Google Haberlere Abone ol
Uysal: AK Parti hükümetinin tavrı ‘kurtla yiyen, kuzu ile ağlayan’ bir anlayış

Demokrat Parti (DP) Genel Başkanı Gültekin Uysal, AK Parti hükümetinin tavrını ‘kurtla yiyen, kuzu ile ağlayan’ bir anlayış olarak ifade etti.

    Cumhurbaşkanı adayı Ekmeleddin İhsanoğlu'na destek turu kapsamında Manisa'ya gelen DP Genel Başkanı Uysal, partisinin il başkanlığı binasında basın toplantısı düzenledi. Burada konuşan Uysal, Türkiye’nin kritik bir eşikte bir cumhurbaşkanlığı seçiminin arifesinde olduğunu söyledi. Uysal, Manisa’nın Soma’da ilçesindeki maden ocağı faciasında 301 işçinin acılarını paylaşmak üzere oraya gelmiş madencilerin haklı protestolarına yumrukla, tokatla karşılık veren bir anlayışın açığa çıktığı siyasi bir tavırla Türkiye’nin karşı karşıya olduğunu belirtti. Uysal, “İşte bu iklim içerisinde Türkiye’nin tarihi yürüyüşüne uygun olarak kendisine tarihi bir eşikte bir rol tarifi mecburiyetiyle karşı karşıya olduğunu biliyoruz.
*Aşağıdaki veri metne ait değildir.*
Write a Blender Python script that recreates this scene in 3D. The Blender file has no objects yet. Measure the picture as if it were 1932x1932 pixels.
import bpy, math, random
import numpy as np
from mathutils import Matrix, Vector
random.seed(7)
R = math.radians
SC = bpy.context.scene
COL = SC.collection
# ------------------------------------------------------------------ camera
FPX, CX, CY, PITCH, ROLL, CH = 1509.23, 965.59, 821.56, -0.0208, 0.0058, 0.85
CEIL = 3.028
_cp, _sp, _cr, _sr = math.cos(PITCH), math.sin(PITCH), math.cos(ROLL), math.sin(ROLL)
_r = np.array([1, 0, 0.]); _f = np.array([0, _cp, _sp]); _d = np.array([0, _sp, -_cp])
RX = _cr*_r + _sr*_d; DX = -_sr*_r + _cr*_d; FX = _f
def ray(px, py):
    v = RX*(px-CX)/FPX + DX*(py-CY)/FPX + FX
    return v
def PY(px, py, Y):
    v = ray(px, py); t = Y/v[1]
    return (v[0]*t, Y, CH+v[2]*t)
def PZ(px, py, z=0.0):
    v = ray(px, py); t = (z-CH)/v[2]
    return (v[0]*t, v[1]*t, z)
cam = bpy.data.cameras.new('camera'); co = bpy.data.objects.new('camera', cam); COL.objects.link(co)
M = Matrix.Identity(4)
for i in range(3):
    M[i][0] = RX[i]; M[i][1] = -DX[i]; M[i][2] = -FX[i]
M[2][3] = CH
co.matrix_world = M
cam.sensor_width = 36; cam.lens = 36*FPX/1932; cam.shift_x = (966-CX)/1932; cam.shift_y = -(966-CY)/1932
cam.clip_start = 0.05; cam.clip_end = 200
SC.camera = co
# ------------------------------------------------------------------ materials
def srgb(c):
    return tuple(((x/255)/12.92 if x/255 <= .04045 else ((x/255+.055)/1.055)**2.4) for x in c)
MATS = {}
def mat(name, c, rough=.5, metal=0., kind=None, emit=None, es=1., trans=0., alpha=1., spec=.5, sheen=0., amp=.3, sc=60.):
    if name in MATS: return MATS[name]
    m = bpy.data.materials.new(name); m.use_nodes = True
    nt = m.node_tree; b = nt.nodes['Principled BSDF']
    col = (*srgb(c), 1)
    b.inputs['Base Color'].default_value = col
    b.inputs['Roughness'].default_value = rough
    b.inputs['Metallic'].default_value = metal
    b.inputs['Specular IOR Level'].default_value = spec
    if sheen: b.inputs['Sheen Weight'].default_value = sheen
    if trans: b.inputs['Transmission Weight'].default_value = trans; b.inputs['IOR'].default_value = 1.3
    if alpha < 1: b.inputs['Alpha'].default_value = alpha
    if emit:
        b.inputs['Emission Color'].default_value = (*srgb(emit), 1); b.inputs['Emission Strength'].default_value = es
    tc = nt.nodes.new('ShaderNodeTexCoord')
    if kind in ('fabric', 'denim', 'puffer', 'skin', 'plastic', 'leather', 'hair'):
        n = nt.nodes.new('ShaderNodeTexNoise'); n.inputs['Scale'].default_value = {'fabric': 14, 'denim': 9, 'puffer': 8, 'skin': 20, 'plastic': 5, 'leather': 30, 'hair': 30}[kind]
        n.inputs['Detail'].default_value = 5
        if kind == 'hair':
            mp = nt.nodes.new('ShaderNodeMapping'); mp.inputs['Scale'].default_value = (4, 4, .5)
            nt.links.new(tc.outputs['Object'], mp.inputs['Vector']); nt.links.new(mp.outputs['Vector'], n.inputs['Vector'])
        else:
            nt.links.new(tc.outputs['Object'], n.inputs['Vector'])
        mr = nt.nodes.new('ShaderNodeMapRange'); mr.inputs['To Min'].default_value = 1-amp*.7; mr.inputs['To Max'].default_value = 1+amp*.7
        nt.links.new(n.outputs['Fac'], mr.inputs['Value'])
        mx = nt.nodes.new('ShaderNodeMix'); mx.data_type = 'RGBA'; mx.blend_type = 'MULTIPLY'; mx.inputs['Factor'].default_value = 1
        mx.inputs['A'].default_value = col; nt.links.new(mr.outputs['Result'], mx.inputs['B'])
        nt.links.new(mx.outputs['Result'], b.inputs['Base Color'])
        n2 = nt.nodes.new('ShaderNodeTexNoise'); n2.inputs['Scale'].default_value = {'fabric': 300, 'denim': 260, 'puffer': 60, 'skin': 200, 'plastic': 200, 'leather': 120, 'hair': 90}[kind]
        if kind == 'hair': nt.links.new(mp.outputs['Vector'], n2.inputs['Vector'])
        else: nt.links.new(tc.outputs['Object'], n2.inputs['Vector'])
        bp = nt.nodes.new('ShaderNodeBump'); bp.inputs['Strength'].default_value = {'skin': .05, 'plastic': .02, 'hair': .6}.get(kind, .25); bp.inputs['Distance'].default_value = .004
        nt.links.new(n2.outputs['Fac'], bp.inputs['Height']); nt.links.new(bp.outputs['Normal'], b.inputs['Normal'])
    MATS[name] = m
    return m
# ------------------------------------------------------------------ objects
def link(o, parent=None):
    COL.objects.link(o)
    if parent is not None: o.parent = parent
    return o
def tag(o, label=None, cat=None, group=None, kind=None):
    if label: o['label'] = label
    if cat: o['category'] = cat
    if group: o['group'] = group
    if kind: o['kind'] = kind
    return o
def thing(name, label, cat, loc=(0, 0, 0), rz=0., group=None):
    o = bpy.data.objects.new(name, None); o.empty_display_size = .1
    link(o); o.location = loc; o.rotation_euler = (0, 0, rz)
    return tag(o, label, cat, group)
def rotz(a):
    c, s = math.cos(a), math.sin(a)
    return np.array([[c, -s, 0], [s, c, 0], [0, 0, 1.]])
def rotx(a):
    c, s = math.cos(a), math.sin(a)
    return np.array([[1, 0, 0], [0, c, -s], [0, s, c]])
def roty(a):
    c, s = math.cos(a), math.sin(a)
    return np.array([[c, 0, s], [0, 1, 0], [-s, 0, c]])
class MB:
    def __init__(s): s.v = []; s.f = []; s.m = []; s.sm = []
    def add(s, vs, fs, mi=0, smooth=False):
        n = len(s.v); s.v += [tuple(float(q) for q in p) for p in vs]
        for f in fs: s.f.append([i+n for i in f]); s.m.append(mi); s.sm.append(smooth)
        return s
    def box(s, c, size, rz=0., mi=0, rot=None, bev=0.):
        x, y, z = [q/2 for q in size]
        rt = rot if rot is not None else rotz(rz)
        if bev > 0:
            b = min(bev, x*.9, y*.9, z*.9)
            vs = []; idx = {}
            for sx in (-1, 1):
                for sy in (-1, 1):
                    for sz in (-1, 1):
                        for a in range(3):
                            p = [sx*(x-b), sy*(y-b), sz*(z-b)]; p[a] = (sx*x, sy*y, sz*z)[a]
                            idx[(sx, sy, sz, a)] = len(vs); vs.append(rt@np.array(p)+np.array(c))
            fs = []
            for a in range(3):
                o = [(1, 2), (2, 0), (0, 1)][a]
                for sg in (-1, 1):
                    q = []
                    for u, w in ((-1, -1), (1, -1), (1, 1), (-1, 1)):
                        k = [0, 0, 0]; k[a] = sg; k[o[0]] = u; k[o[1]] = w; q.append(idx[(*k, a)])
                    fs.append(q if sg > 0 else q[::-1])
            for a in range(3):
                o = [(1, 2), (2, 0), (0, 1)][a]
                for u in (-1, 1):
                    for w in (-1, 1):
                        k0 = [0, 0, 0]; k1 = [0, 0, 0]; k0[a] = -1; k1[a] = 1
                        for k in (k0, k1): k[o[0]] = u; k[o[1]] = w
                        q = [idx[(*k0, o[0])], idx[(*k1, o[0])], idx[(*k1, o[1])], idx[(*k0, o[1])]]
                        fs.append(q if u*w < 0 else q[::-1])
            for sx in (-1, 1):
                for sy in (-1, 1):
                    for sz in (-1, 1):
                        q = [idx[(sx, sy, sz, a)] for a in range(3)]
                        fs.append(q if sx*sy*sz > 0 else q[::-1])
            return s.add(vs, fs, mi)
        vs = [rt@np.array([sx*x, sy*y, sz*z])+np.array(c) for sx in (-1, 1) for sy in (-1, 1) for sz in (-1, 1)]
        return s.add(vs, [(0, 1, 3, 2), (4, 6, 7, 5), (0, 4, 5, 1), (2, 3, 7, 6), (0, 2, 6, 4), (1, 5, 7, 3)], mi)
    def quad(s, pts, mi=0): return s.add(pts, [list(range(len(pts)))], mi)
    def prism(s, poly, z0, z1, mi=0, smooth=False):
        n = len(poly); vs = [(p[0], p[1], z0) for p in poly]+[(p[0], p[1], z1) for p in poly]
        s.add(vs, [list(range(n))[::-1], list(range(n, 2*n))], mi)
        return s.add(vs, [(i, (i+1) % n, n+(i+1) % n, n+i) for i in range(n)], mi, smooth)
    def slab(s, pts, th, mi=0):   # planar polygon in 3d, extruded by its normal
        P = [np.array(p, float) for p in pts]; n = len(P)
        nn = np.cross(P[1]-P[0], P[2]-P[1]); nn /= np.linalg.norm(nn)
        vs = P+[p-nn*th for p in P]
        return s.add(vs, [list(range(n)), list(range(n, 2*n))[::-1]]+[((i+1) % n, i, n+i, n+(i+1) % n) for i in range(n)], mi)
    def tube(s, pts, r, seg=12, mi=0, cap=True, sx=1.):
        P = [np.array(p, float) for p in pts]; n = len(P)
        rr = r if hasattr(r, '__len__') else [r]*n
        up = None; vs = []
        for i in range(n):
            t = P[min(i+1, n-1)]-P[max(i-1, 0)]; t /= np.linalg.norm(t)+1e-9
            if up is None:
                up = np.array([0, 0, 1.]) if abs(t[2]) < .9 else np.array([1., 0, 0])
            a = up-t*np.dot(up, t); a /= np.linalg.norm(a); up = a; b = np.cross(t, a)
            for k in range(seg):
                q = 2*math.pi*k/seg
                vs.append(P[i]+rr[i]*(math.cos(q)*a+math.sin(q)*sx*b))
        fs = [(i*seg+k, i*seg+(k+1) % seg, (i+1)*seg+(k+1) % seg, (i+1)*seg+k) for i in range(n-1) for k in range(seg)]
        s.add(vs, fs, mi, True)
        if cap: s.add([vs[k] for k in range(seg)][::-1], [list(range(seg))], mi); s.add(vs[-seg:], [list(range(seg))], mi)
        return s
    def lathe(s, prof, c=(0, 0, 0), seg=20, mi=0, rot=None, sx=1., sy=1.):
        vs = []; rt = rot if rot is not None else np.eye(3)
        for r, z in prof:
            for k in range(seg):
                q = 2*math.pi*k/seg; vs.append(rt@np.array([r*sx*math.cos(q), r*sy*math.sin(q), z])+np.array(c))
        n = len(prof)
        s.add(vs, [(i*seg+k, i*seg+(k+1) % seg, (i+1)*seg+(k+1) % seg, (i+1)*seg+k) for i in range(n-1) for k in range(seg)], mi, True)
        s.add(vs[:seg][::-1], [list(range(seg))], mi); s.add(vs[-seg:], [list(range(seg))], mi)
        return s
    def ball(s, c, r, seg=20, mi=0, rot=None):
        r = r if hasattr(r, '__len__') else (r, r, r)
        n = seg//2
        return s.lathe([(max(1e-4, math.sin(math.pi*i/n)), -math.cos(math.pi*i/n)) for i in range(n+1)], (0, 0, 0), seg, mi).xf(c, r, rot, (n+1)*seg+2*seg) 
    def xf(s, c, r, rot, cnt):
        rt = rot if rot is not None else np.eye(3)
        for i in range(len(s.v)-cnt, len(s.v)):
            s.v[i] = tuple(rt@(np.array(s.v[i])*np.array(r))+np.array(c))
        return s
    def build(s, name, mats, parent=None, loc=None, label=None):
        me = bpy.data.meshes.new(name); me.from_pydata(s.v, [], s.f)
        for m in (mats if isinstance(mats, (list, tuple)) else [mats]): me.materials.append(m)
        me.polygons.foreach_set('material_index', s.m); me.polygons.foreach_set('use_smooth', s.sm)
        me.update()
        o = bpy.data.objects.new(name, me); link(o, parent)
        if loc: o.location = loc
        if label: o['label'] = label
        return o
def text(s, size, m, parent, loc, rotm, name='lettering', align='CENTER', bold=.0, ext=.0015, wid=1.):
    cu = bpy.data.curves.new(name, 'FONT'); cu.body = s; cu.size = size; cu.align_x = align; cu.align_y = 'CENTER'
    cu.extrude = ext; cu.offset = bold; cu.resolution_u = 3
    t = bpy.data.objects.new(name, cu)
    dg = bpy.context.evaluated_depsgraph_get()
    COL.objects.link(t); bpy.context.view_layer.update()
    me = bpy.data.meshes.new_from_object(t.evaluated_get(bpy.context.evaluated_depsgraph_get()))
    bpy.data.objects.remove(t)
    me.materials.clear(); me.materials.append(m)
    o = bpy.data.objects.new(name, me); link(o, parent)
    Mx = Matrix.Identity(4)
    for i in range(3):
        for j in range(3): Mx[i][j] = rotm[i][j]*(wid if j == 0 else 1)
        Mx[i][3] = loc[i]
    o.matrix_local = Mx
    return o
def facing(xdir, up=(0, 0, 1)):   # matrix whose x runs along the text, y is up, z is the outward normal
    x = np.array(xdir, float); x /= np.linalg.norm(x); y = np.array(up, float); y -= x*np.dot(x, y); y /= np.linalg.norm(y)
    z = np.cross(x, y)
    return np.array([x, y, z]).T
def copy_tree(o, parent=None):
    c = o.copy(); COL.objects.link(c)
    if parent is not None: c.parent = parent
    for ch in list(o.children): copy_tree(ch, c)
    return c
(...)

Bu anlamda demokratik değerlere, Cumhuriyetin değerlerine bu milletin müştereği yaptığı milli ve dini değerlerini merkeze alan bu ortak paydada milletimizi bir ve beraber yapabilecek anayasal çerçeveden başlayarak çözüm kapasitesi düşük bu modelle Türkiye’nin dünyada yerini geçmişine uygun bir şekilde alabilmesi mümkün değildir.” dedi.
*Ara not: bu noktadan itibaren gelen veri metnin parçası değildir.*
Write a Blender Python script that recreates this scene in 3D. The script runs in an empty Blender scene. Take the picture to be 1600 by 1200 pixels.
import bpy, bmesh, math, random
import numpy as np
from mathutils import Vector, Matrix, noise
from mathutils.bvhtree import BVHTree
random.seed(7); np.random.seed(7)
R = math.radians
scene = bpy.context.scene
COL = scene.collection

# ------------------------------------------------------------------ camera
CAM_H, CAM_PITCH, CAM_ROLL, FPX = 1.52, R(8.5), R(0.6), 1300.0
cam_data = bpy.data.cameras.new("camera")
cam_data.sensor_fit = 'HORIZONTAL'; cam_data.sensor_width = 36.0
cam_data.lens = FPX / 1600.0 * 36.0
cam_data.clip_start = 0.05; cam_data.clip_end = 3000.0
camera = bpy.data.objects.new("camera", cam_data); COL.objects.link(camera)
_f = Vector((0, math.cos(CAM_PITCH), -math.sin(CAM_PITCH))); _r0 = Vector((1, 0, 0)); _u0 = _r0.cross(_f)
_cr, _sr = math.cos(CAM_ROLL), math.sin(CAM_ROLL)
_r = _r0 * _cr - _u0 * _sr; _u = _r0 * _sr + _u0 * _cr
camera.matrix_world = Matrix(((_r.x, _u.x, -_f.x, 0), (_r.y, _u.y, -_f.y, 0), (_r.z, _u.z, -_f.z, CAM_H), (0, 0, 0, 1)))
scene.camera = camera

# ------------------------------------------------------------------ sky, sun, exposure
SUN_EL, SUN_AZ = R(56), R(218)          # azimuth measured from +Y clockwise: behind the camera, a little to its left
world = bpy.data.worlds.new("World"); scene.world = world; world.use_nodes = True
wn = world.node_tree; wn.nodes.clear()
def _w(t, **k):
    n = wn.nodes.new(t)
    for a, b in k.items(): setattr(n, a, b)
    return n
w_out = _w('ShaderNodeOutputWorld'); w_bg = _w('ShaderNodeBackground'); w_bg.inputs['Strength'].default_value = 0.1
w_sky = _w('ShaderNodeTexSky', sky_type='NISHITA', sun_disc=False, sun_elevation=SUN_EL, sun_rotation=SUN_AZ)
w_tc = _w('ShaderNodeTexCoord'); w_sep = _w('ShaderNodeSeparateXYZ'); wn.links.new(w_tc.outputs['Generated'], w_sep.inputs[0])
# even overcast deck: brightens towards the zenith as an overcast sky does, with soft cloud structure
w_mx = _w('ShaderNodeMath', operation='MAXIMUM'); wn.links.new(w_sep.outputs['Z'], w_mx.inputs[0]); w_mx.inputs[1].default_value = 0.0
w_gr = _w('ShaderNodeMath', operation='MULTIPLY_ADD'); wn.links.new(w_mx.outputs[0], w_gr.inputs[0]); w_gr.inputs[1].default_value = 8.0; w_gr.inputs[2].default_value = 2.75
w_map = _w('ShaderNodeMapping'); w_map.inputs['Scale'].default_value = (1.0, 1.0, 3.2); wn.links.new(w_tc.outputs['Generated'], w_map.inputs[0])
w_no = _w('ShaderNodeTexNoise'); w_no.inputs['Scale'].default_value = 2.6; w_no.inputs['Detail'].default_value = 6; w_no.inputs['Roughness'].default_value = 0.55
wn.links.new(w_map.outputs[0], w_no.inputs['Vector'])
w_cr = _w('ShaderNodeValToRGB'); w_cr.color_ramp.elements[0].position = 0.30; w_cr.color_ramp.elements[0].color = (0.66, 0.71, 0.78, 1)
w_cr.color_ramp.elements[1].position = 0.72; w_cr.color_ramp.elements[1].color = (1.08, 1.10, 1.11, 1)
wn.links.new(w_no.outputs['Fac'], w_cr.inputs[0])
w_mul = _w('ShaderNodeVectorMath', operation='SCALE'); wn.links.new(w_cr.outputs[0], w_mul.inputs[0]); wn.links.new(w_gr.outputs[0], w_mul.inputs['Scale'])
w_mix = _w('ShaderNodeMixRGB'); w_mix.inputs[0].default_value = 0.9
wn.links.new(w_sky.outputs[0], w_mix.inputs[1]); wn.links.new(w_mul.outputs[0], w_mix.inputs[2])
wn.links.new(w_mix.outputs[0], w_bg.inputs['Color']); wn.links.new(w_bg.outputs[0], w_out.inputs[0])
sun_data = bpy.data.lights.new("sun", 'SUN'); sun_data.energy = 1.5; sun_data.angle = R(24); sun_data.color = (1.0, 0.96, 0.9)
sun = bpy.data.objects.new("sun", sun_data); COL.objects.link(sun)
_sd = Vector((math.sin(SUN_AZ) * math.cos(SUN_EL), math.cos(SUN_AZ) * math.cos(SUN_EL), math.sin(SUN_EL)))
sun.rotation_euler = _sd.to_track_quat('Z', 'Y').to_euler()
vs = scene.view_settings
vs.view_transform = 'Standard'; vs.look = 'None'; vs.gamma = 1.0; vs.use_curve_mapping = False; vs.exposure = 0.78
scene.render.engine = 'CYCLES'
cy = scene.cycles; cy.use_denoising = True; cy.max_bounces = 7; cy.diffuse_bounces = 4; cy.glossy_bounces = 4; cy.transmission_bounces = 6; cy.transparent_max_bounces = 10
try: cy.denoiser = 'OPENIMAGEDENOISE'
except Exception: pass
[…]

    AK Parti hükümeti sayesinde Türkiye’nin 800 bin kilometrekarelik sınırları içerisinde bile hükmü geçmeyen bir devlet haline geldiğini belirten Uysal, “Milliği egemenliğini bu 800 bin kilometrekarenin her köşesine yayması gereken devlet bugün neredeyse egemenliğini PKK terör örgütü ile cumhurbaşkanlığı seçim sürecinde bir pazarlık meseli olara ortaya atılmış, çözüm adı altındaki teşebbüsle beraber egemenliğini paylaşır hale gelmiştir. Bu ülkenin insanları insanlarını etnik siyasete mahkum ederseniz, bu ülkenin insanlarını geçmişte bu ülkede milli birlik ve beraberlikten yana tavır koymuş insanlarımızı terör örgütünün kucağına atarsanız Türkiye’nin zor günlerinde, yarınlarda birlik ve beraber olma noktasında mücadele edecek insanları bulmakta zorlanırsınız. Bütün bunlara rağmen Türkiye büyük bir ülkedir. Bundan eminiz. 76-77 milyonluk nüfusuyla dünyada üreten bir Türkiye olduğu takdirde donanımlı insan gücüyle beraber hak ettiği yeri alacağına inancımız tamdır. Bu anlamda coğrafyamızda gelişen hadiselere de Türkiye kayıtsız kalamaz. Bu bölgenin istikrarı, huzuru, güveni bizim ülkemizin milli güvenliğinin birlik ve beraberliğinin teminatı iken maalesef AK Parti eliyle 12 yıldır bilinçsiz şekilde uygulanılan dış siyasetimizle beraber bugün Türkiye Irak’ın bölünmesini teşvik eder, Suriye’nin bölünmesini teşvik eder, doğrudan ve dolaylı siyasi tercihlerle bu bölgede adeta depremin merkez üstüne doğru Türkiye’nin ilerlemesi için yol aldırmışlardır.” diye konuştu.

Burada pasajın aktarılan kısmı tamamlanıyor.